ジョンスは実態のない者に対する嫌悪感を時折露わにするが、この「実態」というのが曲者で、ではジョンスに「実態」はあるのか?と言えば、彼にもその「実態」はあるように見えない。彼は小説家志望ではあるが小説家ではないし、定職にもついていない。ヘミを愛している、というが、ヘミの幼少期のエピソードを覚えていない。ただ一回セックスしただけで、性欲だけで愛していると主張していると言えなくもない。2人の心が通いあうようなシーンが無いからだ。

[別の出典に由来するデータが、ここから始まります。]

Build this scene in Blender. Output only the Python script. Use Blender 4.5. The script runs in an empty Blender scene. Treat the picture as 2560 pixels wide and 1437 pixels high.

ジョンスはベンがヘミを殺して焼いたのだと考えているが、トイレにあった時計はありふれたもので、他のコンパニオンガールもしていたし、猫をボイルと呼んで反応したのも偶然かもしれない。

 

あなたはどんな人ですか?と聞かれたら、なんと答えるだろうか?ジョンスは「小説家です」とも「ヘミの彼氏です」とも答えることが出来ない。彼を突き動かしたのは、テセウスの船をテセウスの船たらしめる、ジョンスをジョンスたらしめる「実態」や「本質」への渇望ではないか?それさえあれば自分が自分だと断言できる「本質」のようなもの、それさえあれば人生を乗り切ることができる、と彼は考えていたように思う。

 

韓国という国はその歴史上常に侵略や謀略にさらされている。そのことが大きく作品に影響を与えているように思う。彼らのアイデンティティに対する渇望は我々日本人からすれば驚くほど強烈だ。彼らにとってアイデンティティとは生まれた時から与えられたものではなく、戦って勝ち取るものなのだ。そう考えてジョンスのことを見れば、彼の持つ渇きのようなものの正体がおぼろげながらわかるような気がする。

 

村上春樹作品を原作として作った映画は失敗することが多いが、この映画に関してはきちんと一度原作を消化した上で全く新しい形にリビルドした素晴らしい出来の映画だと感じた。